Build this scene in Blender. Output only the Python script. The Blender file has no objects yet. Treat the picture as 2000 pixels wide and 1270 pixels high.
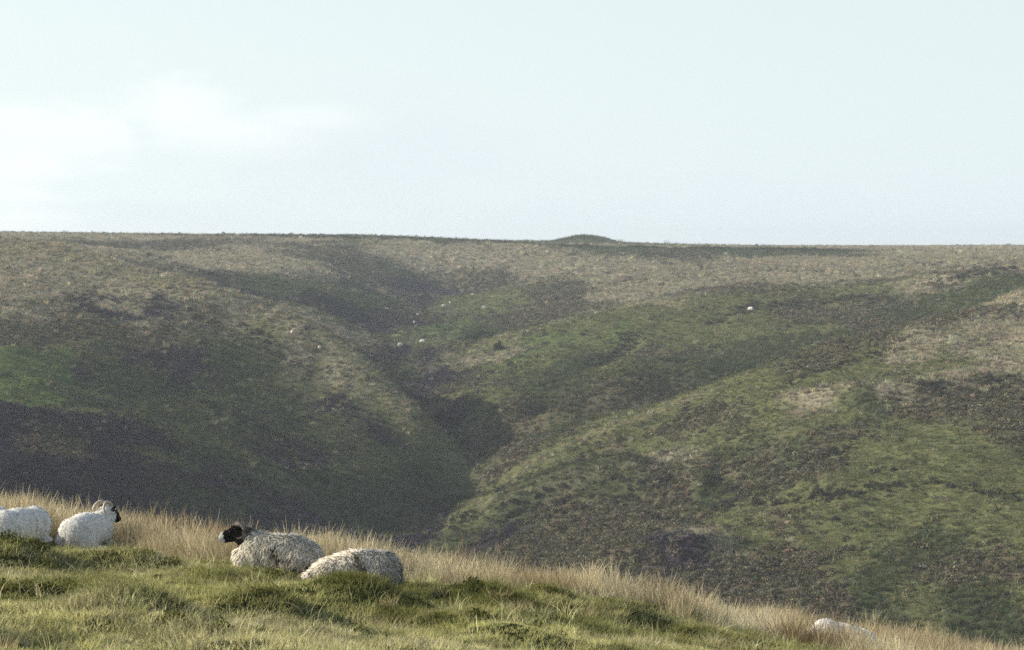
import bpy, bmesh, math, random
import numpy as np
from mathutils import Vector, Matrix, noise as mnoise, Quaternion

random.seed(4)
scene = bpy.context.scene
COL = scene.collection

# ---------- camera ----------
HALF_FOV = math.radians(12.0)
cam_d = bpy.data.cameras.new('camera')
cam = bpy.data.objects.new('camera', cam_d)
COL.objects.link(cam)
cam_d.sensor_width = 36.0
cam_d.lens = 18.0 / math.tan(HALF_FOV)
cam_d.clip_start = 0.5
cam_d.clip_end = 9000.0
cam.location = (0, 0, 0)
cam.rotation_euler = (math.radians(90) - math.atan(165.0 * math.tan(HALF_FOV) / 1000.0), 0, 0)
cam_d.dof.use_dof = True
cam_d.dof.focus_distance = 28.0
cam_d.dof.aperture_fstop = 9.0
scene.camera = cam

# ---------- daylight ----------
SUN_DIR = Vector((-0.91, 0.03, 0.405)).normalized()     # towards the sun: low, on the left
SUN_ELEV = math.asin(SUN_DIR.z)
SUN_ROT = math.atan2(SUN_DIR.x, SUN_DIR.y)
sun_d = bpy.data.lights.new('sun', 'SUN')
sun = bpy.data.objects.new('sun', sun_d)
COL.objects.link(sun)
sun_d.energy = 5.0
sun_d.angle = math.radians(0.5)
sun_d.color = (1.0, 0.93, 0.80)
sun.rotation_euler = SUN_DIR.to_track_quat('Z', 'Y').to_euler()
sun.location = (-60, 20, 40)

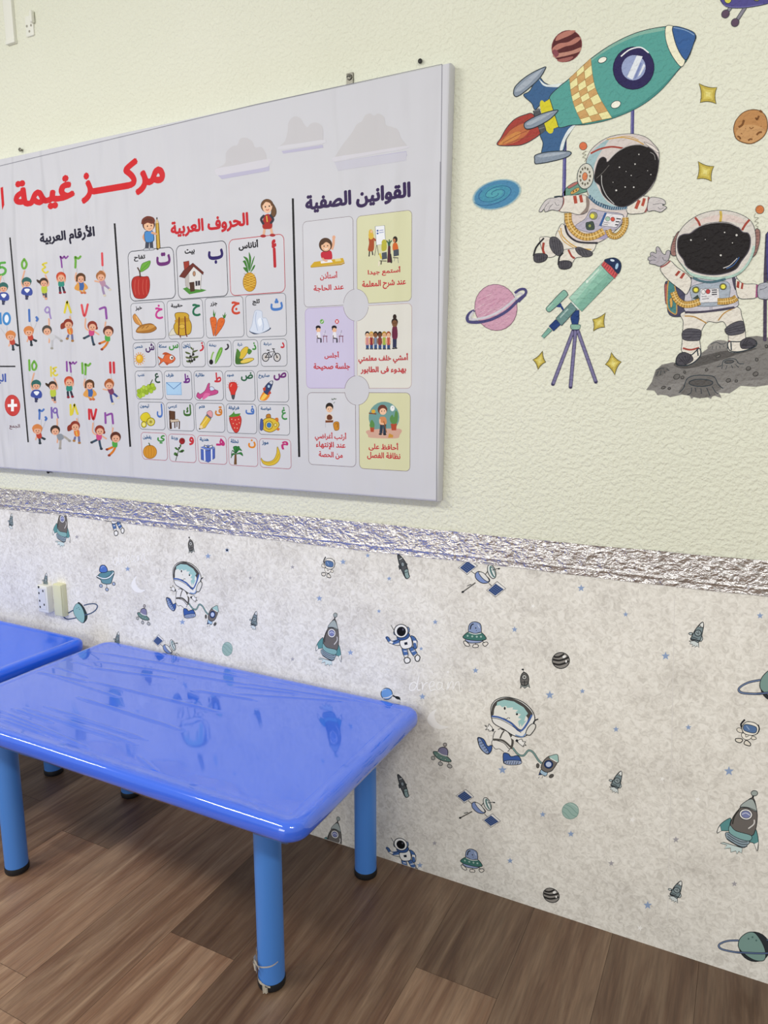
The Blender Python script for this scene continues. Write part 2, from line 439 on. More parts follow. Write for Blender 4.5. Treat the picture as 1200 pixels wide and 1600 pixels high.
def copy_tree(o, parent=None):
    c = o.copy(); COL.objects.link(c)
    if parent: c.parent = parent
    for ch in o.children: copy_tree(ch, c)
    return c
t2 = copy_tree(tab); t2['label'] = 'low blue plastic table at the left edge under the wall sockets, without wrapping'
t2.location.x -= 1.483; t2.location.y -= 0.03
# clear film stretched over the middle table, with drawn wrinkles
WR = []
def wr(ox, oy, k, segs, h=0.0016, wd=0.0045):
    for x0, y0, x1, y1 in segs: WR.append((on_level(ox+x0*k, oy+y0*k, TZ), on_level(ox+x1*k, oy+y1*k, TZ), h, wd))
wr(0, 950, 1/3., [(425, 245, 1230, 372), (395, 338, 1040, 492), (150, 298, 420, 350), (410, 280, 830, 335), (350, 415, 860, 577), (470, 165, 1240, 318), (430, 205, 1200, 335), (900, 385, 1210, 436)], 0.0024, 0.005)
wr(0, 950, 1/3., [(110, 468, 650, 642), (200, 458, 700, 622), (0, 478, 420, 662), (130, 480, 560, 622), (0, 500, 330, 628), (60, 470, 250, 540), (180, 300, 560, 420), (330, 250, 520, 300), (300, 500, 640, 610), (250, 275, 420, 330), (640, 690, 860, 880)], 0.0016, 0.004)
wr(360, 1030, .2833, [(0, 125, 750, 238), (0, 190, 640, 236), (0, 75, 800, 217), (200, 120, 700, 205), (0, 150, 400, 196)], 0.002, 0.0045)
wr(0, 950, 1/3., [(0, 520, 200, 592), (0, 560, 160, 610), (260, 660, 600, 778), (300, 700, 640, 800)], 0.0016, 0.004)
def hfilm(x, y):
    h = 0.0
    for (ax, ay), (bx, by), H, W in WR:
        dx, dy = bx-ax, by-ay; L2 = dx*dx + dy*dy; t = ((x-ax)*dx + (y-ay)*dy)/L2
        if t < -0.05 or t > 1.05: continue
        tc = min(1, max(0, t)); d2 = (x-ax-dx*tc)**2 + (y-ay-dy*tc)**2
        if d2 > 9*W*W: continue
        h = max(h, 2.5*H*math.exp(-d2/(W*W)*0.9)*min(1, 6*tc+0.05, 6*(1-tc)+0.05))
    return h
fx0, fx1, fy0, fy1 = TX0+0.05, TX1-0.05, TY0+0.05, TY1-0.05; nx, ny = 460, 240; V = []; F = []
for j in range(ny+1):
    for i in range(nx+1):
        x = fx0 + (fx1-fx0)*i/nx; y = fy0 + (fy1-fy0)*j/ny
        V.append((x, y, TZ + 0.0009 + hfilm(x, y) + 0.0004*math.sin(x*23+y*9)*math.sin(y*31-x*5)))
for j in range(ny):
    for i in range(nx): a = j*(nx+1)+i; F.append((a, a+1, a+nx+2, a+nx+1))
R = []
for i, z in [(0.012, -0.0535)] + [(a, b) for a, b in PROF[1:10]] + [(0.034, 0.0008), (0.05, 0.0002)]:
    q = []
    for n_, p in enumerate(ring(TX0, TX1, TY0, TY1, i, 0.055, TZ + z, 14, 70, 36)):
        a = math.sin(n_*0.41 + z*60) + math.sin(n_*0.23 - z*40); cx, cy = p[0]-(TX0+TX1)/2, p[1]-(TY0+TY1)/2
        d = (0.0014 + 0.0005*a) if i < 0.03 else 0.0; L = math.hypot(cx/0.7, cy/0.365) or 1
        q.append((p[0] + d*(1 if cx > 0 else -1)*(abs(cx) > 0.6), min(-0.0085, p[1] + d*(1 if cy > 0 else -1)*(abs(cy) > 0.28)), p[2] + (d if z > -0.01 else 0)))
    R.append(q)
vv, ff = loft(R, False, False); nb = len(V); V += vv; F += [tuple(i+nb for i in q) for q in ff]
o = obj('plastic_film', V, F, M_FILM, tab, smooth=True); o['label'] = 'clear wrinkled plastic film'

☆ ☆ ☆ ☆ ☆

-- REQUEST --
Pictures do not belong in the copy. Repeat only the lines from the top of the records through the line containing "COL = scene.collection".

-- CORRECT ANSWER --
Build this scene in Blender. Output only the Python script. The Blender file has no objects yet. Treat the picture as 2000 pixels wide and 1270 pixels high.
import bpy, bmesh, math, random
import numpy as np
from mathutils import Vector, Matrix, noise as mnoise, Quaternion

random.seed(4)
scene = bpy.context.scene
COL = scene.collection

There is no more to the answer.